These are exciting, but scary, times. Regardless of how one feels about the consequences of Brexit, the markets are panicking due to EU posturing over the outcome on June 23rd. But Chancellor Philip Hammond missed a golden opportunity to cut taxes further; it seemed like boldness was vacant in yesterday's Autumn Statement.

Do you want the good news?

Nonetheless, despite its downbeat tone, there was much to be positive about. In 2017, fuel duty will be frozen for the seventh consecutive year. This will save drivers £130 a year, a welcome tax break when people still feel their incomes are being squeezed.

Hammond will maintain Osborne's pledge of increasing the personal allowance to £12,500 and the higher threshold to £50,000 by 2020-21. Tax cuts inevitably provide an increased number of people with more purchasing power, so these measures are refreshing.

Britain is an attractive place to do business, and the outcome of the Brexit vote should not alter that. That is why the Chancellor was right to cut corporation tax to a level of 17% by 2020, by far the lowest in the G20. This will benefit 1 million businesses.

Yet there were some stealth taxes contained in yesterday's Autumn Statement. From April 2017, salary sacrifice schemes will be subject to the same tax as cash income. In these schemes, employees exchange some of their salary for a non-cash benefit in kind (e.g.

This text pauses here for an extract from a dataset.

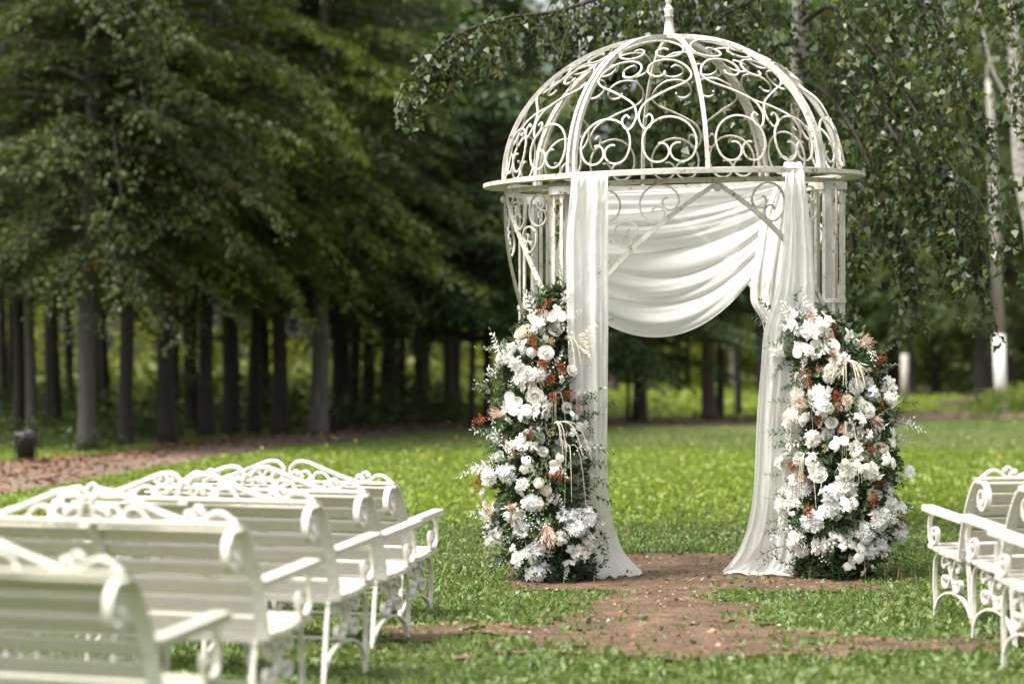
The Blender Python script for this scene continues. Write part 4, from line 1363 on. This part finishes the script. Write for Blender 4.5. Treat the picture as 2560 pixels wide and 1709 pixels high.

a mobile phone). Both the employer and employee generate a tax saving because the benefit is taxed less than the latter's salary, or not at all. The loss of these perks will fail penetrate new talent when businesses are searching for it.

And now the bad news

But in a climate where Brexit is being blamed for Britain's economic woes, causing businesses to wobble on their investment plans, why is it that Hammond failed to announce some radical economic policies during the Autumn Statement yesterday?

Surely businesses need continued reassurance and incentives to invest in Britain? Why didn't the Chancellor initiate more tax cuts at a time when, even under a Conservative Government, certain taxes are still too high?

Manufacturing should be expanding, yet there were no tax incentives for manufacturers to invest in new equipment to allow them to increase productivity.

Many shops have vanished on high streets across the country. Hammond could have used yesterday's Autumn Statement to revisit the business rates system to encourage retailers not to retreat from Britain's towns and cities.

This is a time when infrastructure and innovation should be leading the way, but without the education needed to expand people's skills and knowledge, this will not culminate in significant improvements to Britain's facilities.

Air passenger duty proceeds with punishing passengers. Abolishing this tax is likely to boost UK GDP by 0.45% and add £16 billion to the economy. It would also create 60,000 new jobs.

Whilst there were many welcome policies yesterday, Hammond has missed an ideal moment to pursue some brave tax cuts necessary in an uncertain climate. It is no secret that this would boost productivity. Let's just hope the Chancellor realises this by March.